Frequently Asked Questions

How much is India's IT spending expected to grow in 2026?
India's IT spending is projected to grow by up to 8 per cent in 2026, according to a Bain & Company report. This outpaces the 4–6 per cent growth forecast for global peers.
What share of India's tech budget is going toward AI in 2026?
AI and data transformation are expected to account for 40–45 per cent of change-related technology expenditure in 2026. Around 40 per cent of total tech budgets are allocated to change initiatives, making AI the dominant driver.
Why are Indian enterprises spending more on capex than global peers?
Indian enterprises allocate 50–60 per cent of technology budgets to capital expenditure, compared with 20–30 per cent globally, reflecting a strategic focus on long-term capability building in AI platforms and data modernisation rather than operational upkeep.
What are the biggest barriers to tech transformation for Indian CIOs?

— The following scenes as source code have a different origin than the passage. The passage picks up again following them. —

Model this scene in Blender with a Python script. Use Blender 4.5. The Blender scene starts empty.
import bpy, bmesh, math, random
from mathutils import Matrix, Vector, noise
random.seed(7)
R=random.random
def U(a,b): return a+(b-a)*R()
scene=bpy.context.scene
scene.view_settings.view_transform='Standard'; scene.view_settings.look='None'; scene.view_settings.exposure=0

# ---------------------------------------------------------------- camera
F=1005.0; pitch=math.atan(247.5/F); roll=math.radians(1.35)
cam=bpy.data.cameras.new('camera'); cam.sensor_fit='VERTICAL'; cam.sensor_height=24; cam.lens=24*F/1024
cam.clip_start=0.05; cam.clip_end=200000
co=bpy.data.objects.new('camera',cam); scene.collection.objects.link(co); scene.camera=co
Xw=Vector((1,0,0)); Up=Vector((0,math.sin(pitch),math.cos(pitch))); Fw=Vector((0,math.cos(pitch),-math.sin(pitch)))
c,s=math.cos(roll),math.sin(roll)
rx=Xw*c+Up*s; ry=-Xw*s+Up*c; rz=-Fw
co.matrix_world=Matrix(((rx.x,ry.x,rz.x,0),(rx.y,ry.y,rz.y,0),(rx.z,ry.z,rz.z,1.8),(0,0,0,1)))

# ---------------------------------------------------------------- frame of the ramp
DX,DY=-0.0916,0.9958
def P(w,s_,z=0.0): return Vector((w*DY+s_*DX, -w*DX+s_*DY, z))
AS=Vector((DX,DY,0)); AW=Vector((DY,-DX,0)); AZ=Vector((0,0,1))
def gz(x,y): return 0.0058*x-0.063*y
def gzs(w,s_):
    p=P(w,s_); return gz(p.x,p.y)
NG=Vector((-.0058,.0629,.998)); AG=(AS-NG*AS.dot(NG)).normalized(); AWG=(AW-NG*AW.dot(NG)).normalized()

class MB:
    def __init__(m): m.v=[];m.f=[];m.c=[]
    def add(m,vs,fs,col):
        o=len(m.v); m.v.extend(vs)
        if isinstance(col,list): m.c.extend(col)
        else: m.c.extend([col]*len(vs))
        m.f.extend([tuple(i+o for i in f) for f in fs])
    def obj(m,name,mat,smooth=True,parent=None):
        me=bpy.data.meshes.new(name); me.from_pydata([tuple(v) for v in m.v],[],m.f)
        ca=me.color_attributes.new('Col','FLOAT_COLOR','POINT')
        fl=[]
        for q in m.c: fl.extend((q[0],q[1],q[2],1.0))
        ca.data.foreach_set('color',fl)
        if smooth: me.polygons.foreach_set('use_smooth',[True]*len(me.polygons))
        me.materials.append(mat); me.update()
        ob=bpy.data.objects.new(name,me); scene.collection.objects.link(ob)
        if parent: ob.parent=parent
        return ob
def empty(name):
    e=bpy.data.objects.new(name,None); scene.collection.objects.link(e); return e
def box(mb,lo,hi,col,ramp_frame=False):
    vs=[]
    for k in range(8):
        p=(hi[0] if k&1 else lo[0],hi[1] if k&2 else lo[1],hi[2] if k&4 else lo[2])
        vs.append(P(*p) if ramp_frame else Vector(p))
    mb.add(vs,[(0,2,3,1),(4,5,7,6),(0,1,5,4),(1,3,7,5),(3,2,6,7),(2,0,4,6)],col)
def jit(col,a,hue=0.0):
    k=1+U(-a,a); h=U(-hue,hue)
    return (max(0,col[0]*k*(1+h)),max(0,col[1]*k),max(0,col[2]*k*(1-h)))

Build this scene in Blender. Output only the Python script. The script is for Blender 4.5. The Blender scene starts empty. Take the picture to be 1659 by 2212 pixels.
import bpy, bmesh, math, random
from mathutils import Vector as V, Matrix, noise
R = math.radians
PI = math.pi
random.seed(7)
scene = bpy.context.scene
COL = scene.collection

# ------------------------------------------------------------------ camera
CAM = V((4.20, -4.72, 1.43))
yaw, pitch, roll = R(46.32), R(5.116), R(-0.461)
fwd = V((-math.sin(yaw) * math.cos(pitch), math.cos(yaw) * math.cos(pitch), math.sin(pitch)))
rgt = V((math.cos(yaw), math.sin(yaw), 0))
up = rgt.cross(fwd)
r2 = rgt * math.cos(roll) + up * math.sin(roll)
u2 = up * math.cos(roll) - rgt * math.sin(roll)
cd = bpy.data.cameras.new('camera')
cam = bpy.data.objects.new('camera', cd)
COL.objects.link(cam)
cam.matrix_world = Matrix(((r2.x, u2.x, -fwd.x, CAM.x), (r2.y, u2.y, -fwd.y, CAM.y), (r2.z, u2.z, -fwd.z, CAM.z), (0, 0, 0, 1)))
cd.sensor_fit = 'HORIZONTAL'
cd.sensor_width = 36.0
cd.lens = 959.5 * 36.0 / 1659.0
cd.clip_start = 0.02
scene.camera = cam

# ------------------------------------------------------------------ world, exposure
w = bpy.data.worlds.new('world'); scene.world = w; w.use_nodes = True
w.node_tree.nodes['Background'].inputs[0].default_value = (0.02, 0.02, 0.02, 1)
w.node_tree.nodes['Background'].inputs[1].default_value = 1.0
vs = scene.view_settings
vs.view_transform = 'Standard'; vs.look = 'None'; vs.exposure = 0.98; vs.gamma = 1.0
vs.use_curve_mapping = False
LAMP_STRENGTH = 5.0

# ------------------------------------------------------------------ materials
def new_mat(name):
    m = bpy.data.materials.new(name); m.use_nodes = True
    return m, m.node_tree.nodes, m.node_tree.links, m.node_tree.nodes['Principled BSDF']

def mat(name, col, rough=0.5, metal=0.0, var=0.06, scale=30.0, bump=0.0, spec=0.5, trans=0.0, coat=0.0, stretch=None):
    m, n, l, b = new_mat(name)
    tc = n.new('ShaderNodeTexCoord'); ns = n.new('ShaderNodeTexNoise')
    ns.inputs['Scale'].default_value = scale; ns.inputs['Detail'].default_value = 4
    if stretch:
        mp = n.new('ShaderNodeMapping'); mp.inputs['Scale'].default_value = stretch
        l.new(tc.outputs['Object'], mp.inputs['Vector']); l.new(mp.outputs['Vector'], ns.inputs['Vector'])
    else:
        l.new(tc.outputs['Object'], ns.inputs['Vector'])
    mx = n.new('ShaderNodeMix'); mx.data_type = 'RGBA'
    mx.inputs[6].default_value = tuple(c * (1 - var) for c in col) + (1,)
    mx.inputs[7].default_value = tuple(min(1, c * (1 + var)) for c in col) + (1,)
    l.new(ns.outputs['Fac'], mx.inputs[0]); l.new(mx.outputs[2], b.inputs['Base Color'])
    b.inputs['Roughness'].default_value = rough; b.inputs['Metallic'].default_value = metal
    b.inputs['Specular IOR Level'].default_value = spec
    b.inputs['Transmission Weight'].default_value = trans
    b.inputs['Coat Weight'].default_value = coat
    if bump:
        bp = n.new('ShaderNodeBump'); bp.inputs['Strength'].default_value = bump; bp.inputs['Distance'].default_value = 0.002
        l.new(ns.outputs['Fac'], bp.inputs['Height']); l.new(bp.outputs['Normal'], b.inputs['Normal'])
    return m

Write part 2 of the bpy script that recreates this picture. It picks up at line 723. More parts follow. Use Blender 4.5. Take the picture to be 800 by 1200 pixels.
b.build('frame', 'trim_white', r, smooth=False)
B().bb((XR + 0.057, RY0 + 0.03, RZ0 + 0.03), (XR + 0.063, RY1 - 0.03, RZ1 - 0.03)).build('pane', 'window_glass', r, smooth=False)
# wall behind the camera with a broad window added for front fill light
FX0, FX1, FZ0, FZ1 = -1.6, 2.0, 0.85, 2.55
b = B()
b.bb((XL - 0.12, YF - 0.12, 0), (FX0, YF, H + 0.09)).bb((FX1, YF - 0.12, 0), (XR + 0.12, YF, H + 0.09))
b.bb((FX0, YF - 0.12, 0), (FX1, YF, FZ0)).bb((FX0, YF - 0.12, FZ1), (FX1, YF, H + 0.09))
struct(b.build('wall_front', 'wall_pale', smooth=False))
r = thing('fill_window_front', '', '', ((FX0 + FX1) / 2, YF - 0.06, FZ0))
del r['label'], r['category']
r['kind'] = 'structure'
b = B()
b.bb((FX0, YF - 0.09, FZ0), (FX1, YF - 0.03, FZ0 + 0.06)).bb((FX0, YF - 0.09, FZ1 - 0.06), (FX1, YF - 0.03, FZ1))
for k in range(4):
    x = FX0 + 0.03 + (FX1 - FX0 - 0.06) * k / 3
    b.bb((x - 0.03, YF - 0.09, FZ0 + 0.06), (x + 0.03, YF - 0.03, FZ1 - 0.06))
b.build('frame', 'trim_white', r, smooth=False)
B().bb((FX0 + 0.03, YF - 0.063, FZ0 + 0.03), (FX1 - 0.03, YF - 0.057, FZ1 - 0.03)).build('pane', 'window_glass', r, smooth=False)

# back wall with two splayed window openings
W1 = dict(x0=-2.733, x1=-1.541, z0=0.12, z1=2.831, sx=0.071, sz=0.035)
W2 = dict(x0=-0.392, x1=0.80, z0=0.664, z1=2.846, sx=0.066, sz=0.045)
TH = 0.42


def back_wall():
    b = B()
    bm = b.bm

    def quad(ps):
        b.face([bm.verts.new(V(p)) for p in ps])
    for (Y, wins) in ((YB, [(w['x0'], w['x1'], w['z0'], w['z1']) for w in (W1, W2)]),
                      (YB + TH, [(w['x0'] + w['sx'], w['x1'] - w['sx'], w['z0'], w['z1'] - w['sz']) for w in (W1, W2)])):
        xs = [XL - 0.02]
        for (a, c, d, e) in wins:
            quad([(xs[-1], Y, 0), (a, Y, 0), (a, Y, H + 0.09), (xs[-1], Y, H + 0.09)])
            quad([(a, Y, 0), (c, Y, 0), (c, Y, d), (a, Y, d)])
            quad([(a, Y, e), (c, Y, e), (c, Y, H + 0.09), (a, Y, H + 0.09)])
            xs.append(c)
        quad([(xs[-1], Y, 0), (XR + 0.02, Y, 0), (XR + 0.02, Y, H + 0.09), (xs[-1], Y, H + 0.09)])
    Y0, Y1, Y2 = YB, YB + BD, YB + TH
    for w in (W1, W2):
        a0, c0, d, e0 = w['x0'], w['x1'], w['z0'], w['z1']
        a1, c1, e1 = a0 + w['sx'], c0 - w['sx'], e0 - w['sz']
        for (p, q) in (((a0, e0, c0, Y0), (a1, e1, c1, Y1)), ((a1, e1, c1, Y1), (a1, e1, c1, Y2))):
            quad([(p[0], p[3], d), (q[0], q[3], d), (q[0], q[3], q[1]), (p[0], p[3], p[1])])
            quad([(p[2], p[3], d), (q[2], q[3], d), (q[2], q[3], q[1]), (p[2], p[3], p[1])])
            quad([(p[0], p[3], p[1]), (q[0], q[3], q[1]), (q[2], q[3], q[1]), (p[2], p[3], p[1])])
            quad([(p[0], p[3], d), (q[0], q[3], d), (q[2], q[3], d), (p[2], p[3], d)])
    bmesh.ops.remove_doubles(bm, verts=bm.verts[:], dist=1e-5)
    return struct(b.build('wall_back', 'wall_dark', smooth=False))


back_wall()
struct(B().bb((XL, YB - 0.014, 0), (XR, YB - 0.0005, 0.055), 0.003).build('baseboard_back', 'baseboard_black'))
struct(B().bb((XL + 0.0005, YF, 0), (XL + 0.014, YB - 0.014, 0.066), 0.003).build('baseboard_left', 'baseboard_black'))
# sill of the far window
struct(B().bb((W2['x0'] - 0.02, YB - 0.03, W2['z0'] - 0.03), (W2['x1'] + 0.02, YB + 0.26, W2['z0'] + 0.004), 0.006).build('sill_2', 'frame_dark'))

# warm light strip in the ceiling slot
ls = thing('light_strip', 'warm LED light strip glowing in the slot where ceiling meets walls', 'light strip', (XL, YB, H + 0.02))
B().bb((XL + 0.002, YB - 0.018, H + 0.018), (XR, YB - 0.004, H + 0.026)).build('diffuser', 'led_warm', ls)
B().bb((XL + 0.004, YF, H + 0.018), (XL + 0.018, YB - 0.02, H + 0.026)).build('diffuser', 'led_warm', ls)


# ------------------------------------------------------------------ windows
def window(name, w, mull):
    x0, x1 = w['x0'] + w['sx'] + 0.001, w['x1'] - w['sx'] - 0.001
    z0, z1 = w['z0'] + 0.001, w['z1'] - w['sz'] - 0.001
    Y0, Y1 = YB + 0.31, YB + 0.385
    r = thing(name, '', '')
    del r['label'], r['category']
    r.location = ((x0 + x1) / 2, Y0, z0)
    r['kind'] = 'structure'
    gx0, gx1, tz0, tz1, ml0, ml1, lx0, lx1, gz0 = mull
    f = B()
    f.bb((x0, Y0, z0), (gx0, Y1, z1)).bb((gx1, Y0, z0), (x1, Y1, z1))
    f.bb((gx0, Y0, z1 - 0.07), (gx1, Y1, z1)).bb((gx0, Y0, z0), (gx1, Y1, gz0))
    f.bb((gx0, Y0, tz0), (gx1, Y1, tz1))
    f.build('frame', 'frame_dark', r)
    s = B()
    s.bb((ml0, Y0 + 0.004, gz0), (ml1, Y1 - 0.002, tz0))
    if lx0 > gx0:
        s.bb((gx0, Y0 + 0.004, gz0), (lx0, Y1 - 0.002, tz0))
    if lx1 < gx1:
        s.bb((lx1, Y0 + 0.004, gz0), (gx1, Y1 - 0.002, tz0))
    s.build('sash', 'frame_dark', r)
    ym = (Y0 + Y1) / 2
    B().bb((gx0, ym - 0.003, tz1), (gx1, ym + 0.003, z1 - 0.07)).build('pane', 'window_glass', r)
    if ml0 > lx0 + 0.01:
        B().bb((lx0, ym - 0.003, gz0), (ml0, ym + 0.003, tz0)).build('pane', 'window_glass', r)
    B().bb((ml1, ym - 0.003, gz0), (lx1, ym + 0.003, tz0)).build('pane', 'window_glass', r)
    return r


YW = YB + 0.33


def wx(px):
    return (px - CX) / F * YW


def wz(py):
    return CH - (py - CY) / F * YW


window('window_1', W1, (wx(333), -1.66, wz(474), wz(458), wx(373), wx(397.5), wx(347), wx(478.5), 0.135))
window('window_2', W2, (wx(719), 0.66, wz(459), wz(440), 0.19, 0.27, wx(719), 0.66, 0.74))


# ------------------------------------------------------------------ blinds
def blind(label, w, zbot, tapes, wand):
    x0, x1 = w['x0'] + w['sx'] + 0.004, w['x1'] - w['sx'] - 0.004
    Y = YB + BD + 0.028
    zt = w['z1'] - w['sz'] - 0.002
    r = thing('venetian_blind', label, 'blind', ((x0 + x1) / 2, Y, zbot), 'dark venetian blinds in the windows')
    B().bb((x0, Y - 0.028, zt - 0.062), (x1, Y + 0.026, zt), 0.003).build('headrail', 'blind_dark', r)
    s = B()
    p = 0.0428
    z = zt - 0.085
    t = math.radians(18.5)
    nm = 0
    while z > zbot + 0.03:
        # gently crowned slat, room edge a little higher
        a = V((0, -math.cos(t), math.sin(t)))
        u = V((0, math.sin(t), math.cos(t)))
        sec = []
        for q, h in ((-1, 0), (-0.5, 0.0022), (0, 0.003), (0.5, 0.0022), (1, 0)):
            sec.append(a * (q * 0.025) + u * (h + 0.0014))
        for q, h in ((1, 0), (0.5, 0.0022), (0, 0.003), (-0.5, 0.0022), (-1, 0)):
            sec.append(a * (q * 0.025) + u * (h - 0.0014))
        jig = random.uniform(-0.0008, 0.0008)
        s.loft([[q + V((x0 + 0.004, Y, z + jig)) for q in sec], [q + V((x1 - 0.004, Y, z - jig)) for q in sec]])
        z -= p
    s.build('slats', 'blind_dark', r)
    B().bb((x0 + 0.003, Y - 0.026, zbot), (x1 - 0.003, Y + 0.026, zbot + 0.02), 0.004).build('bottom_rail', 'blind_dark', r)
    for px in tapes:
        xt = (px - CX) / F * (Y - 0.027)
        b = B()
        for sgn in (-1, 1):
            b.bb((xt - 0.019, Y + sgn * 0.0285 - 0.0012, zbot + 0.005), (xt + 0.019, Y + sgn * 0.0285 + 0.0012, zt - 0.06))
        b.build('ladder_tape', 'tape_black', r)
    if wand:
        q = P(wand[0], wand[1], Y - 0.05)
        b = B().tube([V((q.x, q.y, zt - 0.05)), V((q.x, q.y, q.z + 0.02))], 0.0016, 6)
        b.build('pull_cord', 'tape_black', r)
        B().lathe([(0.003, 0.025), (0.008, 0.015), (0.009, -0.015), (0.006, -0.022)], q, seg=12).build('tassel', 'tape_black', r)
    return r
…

Nearly 72 per cent of CIOs cited legacy tech debt as the top barrier, followed by skill shortages in next-generation domains at 57 per cent and unproven returns on new-age tech investments at 49 per cent, according to the Bain & Company report.
Are Indian enterprises ready to scale AI across their organisations?
Approximately 90 per cent of business leaders indicated that current data foundations and AI maturity are not sufficient to support enterprise-wide scale, highlighting a significant gap between investment and value delivery.